Монастырский клир в золотых ризах под развевающимися хоругвями и серебряными солнцами на высоких шестах, с образами и крестами в руках, спешил навстречу приближавшейся иконе среди немолчного звона всех монастырских колоколов. Вот они сошлись, эти две двигавшиеся друг к другу толпы — золотая и смурая; заклубился кадильный дым, раздалось пение канонов.

Архимандрит Анфим, маститый старец, уже 30 лет настоятельствующий в монастыре — одна из тех сановитых, строго православных фигур, что рисуются на картинах вселенских соборов обличителями еретиков и твёрдыми борцами за церковь — стоит перед иконою в своей малиновой бархатной ризе и сверкающей камнями митре, приветствуя возвратившуюся в свой дом Богородицу теми же торжественными песнопениями и потому же чину церковному, какие слушали многие века тому назад Владимир Равноапостольный и Дмитрий Донской…

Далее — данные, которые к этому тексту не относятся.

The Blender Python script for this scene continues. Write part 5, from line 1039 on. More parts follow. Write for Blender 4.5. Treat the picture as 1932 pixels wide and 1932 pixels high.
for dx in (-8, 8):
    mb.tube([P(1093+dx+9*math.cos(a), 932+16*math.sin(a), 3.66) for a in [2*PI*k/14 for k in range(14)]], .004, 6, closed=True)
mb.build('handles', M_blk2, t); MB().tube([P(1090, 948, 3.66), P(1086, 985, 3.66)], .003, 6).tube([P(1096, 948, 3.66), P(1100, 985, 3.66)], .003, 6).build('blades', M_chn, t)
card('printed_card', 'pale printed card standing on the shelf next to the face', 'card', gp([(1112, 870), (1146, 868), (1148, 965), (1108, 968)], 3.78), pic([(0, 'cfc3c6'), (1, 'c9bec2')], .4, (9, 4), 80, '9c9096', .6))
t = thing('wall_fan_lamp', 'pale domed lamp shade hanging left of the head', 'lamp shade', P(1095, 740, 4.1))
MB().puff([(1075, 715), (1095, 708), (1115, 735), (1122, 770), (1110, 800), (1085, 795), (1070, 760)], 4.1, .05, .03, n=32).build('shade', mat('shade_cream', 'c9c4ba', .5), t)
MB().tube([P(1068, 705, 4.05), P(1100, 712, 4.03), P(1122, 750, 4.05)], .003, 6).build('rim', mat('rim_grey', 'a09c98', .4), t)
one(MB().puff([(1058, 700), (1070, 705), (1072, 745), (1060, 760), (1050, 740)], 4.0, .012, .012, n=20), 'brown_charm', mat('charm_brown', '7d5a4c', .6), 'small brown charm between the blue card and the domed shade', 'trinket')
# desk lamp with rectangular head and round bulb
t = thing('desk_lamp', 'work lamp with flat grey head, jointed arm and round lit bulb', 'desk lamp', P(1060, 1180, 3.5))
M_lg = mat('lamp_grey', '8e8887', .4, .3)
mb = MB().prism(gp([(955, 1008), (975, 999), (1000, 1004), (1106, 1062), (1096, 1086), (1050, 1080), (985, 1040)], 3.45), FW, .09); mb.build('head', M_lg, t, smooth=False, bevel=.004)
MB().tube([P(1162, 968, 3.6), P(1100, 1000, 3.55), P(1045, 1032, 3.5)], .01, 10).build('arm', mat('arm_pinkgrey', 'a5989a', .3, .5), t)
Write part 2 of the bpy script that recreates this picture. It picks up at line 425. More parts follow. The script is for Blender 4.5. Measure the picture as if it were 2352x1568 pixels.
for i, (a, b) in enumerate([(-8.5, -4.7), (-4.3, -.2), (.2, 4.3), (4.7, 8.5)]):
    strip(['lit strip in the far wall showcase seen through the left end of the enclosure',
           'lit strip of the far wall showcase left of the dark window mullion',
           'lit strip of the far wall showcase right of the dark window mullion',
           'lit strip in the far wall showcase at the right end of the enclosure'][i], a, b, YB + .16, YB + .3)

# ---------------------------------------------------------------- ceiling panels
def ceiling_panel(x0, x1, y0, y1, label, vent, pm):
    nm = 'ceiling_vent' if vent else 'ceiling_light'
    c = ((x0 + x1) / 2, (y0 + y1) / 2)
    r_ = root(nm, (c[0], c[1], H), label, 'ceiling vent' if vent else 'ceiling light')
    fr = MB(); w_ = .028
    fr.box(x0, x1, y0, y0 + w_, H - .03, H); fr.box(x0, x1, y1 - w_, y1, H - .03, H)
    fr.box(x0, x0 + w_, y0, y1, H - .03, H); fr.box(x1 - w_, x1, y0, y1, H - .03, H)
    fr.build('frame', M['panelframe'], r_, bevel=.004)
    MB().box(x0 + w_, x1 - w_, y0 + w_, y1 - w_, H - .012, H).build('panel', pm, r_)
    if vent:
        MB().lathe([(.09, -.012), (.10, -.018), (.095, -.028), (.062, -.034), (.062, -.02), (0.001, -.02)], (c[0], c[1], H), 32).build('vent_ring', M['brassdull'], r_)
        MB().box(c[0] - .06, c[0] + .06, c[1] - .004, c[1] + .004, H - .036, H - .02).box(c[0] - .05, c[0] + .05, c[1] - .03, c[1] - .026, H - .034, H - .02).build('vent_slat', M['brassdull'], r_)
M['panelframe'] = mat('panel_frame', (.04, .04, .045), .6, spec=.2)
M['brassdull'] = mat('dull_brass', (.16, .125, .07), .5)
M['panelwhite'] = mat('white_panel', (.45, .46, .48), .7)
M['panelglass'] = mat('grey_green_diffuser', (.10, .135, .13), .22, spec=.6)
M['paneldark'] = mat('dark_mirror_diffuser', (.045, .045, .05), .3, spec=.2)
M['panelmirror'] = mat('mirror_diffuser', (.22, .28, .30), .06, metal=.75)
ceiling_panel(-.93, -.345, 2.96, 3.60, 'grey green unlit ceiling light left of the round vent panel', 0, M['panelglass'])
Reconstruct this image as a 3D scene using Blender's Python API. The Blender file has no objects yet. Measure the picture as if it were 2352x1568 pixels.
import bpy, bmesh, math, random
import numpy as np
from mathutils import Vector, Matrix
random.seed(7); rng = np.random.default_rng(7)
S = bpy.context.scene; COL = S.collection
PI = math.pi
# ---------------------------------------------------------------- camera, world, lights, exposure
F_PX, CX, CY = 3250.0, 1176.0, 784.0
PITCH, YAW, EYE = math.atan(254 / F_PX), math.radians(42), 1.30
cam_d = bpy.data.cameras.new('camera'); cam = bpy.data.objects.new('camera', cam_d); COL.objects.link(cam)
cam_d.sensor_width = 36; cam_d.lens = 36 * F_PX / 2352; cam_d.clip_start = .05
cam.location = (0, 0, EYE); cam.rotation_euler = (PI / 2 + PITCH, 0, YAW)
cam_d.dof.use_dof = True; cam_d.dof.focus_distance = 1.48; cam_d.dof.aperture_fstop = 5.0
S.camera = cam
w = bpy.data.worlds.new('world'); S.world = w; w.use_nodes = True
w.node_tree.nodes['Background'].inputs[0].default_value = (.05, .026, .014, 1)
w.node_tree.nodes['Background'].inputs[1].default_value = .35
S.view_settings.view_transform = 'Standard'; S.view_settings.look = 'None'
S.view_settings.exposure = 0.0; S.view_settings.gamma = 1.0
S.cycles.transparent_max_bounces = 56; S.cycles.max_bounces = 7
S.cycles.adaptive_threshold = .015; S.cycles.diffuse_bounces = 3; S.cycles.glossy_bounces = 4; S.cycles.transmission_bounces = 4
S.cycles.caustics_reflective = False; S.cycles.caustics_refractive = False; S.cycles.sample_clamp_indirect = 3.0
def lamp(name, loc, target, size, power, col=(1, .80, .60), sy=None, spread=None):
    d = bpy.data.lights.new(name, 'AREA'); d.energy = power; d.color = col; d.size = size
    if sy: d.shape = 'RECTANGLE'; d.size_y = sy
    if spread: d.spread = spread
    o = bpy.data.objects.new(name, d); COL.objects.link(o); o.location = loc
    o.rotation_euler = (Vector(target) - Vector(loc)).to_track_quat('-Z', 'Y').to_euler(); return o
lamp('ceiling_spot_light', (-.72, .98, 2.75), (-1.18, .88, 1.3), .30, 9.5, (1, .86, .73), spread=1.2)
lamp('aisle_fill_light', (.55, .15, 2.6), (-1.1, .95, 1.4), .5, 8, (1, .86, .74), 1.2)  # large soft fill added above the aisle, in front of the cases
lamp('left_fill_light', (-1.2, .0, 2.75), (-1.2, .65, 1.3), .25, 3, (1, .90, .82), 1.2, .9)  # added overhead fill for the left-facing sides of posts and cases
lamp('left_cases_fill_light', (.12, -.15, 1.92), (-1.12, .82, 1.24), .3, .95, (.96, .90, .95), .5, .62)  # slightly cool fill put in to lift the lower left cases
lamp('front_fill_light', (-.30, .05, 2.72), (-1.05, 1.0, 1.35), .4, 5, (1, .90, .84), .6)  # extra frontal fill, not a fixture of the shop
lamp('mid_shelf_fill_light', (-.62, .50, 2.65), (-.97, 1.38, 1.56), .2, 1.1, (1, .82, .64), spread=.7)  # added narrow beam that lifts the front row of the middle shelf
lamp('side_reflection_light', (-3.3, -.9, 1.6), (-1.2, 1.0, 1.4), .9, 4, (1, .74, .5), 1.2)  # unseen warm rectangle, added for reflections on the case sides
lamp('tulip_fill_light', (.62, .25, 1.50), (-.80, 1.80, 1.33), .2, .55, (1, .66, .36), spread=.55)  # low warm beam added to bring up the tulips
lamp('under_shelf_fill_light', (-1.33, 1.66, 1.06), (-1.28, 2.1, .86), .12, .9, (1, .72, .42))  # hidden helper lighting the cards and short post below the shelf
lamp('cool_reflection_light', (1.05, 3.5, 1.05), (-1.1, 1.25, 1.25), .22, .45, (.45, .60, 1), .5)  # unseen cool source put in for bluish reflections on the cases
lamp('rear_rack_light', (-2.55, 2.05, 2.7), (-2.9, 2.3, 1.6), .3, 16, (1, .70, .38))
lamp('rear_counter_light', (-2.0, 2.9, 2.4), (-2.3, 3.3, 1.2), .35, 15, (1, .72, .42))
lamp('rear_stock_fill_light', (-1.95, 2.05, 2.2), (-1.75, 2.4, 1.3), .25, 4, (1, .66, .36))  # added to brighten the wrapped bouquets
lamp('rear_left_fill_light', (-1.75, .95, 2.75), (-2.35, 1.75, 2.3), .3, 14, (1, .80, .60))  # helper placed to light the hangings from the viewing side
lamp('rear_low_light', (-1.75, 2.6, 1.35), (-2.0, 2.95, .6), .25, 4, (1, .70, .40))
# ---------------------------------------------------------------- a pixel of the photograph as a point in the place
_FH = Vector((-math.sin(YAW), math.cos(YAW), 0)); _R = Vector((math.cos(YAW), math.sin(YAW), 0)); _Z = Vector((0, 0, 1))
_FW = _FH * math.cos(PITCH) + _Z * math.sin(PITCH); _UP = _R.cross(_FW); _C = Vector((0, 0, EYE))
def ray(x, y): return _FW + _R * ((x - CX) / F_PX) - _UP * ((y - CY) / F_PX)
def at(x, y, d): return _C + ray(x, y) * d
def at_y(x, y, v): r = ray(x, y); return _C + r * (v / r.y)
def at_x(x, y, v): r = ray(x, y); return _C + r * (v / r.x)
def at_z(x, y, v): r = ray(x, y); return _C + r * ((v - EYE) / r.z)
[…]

Мы отстояли в Успенской церкви коротенький молебен Богородице и отправились сделать визит достопочтенному хозяину монастыря. Он радушно побеседовал с нами за стаканами чаю о прошлой истории монастыря, о его современных нуждах. Архимандрит Анфим, несмотря на свою старость, удивительно подвижен и деятелен; он с утра до ночи на ногах, в поле, на сенокосе, на церковных службах. Всё, что сделано в монастыре, можно смело сказать, сделано им. Конечно, оттого-то и смотрится он при своих восьмидесяти годах не расслабленным старцем-отшельником, а бодрым домовитым хозяином.